- _TASK OBJECTIVE_: Return exactly and only these lines: the first of the listing through the one containing "0, .09)), M_black, t)".

- _AVAILABLE DATA_:
------------------------

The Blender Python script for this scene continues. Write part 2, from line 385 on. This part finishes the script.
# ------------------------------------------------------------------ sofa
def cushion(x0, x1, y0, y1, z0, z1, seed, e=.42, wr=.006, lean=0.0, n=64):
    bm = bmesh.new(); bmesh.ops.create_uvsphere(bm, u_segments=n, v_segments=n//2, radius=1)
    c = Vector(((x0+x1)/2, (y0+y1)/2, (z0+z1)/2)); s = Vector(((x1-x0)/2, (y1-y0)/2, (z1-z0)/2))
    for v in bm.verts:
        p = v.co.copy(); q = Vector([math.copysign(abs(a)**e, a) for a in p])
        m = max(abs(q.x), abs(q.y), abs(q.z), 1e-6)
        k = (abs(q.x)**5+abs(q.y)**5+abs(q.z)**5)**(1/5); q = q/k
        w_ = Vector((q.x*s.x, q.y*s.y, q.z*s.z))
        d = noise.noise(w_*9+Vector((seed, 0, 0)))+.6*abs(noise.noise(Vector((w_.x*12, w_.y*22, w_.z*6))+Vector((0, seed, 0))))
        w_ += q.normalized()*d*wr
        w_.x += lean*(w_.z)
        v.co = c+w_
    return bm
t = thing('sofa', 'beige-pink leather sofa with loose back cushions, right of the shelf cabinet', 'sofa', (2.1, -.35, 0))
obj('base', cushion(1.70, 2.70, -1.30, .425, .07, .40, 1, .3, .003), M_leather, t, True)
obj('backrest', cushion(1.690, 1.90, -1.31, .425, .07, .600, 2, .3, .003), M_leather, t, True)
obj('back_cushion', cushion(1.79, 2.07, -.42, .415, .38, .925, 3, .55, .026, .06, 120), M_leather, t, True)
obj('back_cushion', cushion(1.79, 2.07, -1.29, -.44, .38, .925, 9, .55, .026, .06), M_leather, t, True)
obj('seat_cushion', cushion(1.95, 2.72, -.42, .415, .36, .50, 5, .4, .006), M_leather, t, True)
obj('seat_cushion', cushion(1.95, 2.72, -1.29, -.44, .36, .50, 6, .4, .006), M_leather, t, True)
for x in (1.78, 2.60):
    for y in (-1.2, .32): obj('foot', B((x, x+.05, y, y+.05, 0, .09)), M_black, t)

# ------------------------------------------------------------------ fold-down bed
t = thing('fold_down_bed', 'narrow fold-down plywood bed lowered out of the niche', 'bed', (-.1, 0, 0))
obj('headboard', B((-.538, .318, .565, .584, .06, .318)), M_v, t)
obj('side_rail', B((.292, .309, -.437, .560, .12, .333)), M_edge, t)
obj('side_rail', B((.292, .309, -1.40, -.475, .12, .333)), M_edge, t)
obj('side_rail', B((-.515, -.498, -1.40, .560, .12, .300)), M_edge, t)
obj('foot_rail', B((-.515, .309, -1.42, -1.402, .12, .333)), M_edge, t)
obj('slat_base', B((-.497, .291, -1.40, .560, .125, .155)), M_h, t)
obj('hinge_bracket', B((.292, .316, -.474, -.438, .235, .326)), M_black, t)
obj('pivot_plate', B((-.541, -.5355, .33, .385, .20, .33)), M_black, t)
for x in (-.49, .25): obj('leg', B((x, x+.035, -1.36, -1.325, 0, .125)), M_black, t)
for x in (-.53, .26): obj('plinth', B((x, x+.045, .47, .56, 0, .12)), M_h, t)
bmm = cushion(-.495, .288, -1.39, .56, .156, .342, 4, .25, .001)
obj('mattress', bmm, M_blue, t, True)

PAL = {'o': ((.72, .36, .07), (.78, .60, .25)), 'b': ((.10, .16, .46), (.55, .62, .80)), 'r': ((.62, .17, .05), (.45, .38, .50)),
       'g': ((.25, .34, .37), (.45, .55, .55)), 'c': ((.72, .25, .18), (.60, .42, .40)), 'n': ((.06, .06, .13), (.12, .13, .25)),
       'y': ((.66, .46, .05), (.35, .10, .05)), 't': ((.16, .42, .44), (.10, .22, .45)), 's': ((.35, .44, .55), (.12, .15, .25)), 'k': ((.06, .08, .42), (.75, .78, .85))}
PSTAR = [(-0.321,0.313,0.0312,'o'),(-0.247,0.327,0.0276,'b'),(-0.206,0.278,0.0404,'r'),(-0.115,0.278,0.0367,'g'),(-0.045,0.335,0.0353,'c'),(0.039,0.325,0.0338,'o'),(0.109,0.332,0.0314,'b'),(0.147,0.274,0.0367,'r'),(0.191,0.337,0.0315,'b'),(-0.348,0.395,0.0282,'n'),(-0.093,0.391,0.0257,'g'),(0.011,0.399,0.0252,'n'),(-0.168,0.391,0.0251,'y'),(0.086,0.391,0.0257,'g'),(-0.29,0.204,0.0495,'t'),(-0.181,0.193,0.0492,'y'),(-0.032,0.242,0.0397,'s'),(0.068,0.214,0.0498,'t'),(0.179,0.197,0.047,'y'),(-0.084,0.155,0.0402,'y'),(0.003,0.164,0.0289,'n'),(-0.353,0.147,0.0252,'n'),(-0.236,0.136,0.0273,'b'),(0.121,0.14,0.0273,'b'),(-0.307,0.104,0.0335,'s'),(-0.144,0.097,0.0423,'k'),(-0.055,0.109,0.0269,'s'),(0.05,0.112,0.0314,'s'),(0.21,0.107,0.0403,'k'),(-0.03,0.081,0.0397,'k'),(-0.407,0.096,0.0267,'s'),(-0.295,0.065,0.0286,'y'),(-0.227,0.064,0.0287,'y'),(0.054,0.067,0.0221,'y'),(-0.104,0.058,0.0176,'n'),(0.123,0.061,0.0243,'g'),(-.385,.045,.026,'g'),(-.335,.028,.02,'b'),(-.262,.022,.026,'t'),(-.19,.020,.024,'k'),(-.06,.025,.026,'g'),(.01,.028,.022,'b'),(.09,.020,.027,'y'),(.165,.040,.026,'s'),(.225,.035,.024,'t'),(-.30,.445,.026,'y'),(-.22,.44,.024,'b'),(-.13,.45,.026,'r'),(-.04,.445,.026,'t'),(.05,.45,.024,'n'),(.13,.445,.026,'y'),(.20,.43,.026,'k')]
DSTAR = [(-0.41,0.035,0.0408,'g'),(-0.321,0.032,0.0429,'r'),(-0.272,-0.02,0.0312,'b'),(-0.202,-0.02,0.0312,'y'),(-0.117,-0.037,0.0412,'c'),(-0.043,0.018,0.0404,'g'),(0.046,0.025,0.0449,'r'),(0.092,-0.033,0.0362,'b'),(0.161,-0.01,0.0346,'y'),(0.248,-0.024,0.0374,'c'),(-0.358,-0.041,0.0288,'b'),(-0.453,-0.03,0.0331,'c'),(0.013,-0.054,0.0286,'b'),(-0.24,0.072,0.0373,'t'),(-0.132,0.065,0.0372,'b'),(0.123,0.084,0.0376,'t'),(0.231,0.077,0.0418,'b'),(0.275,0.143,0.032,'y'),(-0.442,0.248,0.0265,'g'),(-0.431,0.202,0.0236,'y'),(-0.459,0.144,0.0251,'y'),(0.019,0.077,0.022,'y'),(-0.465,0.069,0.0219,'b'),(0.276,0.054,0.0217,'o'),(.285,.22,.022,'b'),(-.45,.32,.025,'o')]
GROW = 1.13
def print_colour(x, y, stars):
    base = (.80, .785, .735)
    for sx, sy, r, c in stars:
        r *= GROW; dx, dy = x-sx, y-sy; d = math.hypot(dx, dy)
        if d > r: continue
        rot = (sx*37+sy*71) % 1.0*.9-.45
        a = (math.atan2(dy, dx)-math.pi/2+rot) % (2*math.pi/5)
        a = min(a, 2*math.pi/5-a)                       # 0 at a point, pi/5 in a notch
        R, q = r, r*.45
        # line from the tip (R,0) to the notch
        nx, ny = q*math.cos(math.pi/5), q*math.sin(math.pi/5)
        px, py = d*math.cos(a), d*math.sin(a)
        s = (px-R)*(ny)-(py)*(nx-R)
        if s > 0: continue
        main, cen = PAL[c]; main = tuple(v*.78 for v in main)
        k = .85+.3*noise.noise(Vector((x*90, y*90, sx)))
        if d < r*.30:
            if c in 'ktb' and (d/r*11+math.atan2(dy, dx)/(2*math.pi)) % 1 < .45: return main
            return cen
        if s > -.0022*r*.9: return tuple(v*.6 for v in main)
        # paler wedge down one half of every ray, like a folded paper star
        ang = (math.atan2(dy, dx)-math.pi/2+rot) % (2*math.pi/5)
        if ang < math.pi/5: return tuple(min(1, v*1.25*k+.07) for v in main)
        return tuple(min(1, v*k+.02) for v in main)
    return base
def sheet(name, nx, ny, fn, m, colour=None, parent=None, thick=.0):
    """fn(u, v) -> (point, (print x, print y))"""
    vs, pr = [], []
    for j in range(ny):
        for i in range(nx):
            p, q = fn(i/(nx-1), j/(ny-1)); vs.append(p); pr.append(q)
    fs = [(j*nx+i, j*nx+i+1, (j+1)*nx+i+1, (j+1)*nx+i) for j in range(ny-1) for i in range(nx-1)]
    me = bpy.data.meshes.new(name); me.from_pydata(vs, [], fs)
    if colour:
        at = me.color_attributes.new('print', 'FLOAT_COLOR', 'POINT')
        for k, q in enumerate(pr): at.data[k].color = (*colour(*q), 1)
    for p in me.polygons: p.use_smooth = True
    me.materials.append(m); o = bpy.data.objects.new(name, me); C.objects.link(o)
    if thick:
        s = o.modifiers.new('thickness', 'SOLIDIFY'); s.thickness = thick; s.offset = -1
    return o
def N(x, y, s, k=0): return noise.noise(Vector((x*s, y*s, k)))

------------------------

- _ANSWER IN FULL_:
The Blender Python script for this scene continues. Write part 2, from line 385 on. This part finishes the script.
# ------------------------------------------------------------------ sofa
def cushion(x0, x1, y0, y1, z0, z1, seed, e=.42, wr=.006, lean=0.0, n=64):
    bm = bmesh.new(); bmesh.ops.create_uvsphere(bm, u_segments=n, v_segments=n//2, radius=1)
    c = Vector(((x0+x1)/2, (y0+y1)/2, (z0+z1)/2)); s = Vector(((x1-x0)/2, (y1-y0)/2, (z1-z0)/2))
    for v in bm.verts:
        p = v.co.copy(); q = Vector([math.copysign(abs(a)**e, a) for a in p])
        m = max(abs(q.x), abs(q.y), abs(q.z), 1e-6)
        k = (abs(q.x)**5+abs(q.y)**5+abs(q.z)**5)**(1/5); q = q/k
        w_ = Vector((q.x*s.x, q.y*s.y, q.z*s.z))
        d = noise.noise(w_*9+Vector((seed, 0, 0)))+.6*abs(noise.noise(Vector((w_.x*12, w_.y*22, w_.z*6))+Vector((0, seed, 0))))
        w_ += q.normalized()*d*wr
        w_.x += lean*(w_.z)
        v.co = c+w_
    return bm
t = thing('sofa', 'beige-pink leather sofa with loose back cushions, right of the shelf cabinet', 'sofa', (2.1, -.35, 0))
obj('base', cushion(1.70, 2.70, -1.30, .425, .07, .40, 1, .3, .003), M_leather, t, True)
obj('backrest', cushion(1.690, 1.90, -1.31, .425, .07, .600, 2, .3, .003), M_leather, t, True)
obj('back_cushion', cushion(1.79, 2.07, -.42, .415, .38, .925, 3, .55, .026, .06, 120), M_leather, t, True)
obj('back_cushion', cushion(1.79, 2.07, -1.29, -.44, .38, .925, 9, .55, .026, .06), M_leather, t, True)
obj('seat_cushion', cushion(1.95, 2.72, -.42, .415, .36, .50, 5, .4, .006), M_leather, t, True)
obj('seat_cushion', cushion(1.95, 2.72, -1.29, -.44, .36, .50, 6, .4, .006), M_leather, t, True)
for x in (1.78, 2.60):
    for y in (-1.2, .32): obj('foot', B((x, x+.05, y, y+.05, 0, .09)), M_black, t)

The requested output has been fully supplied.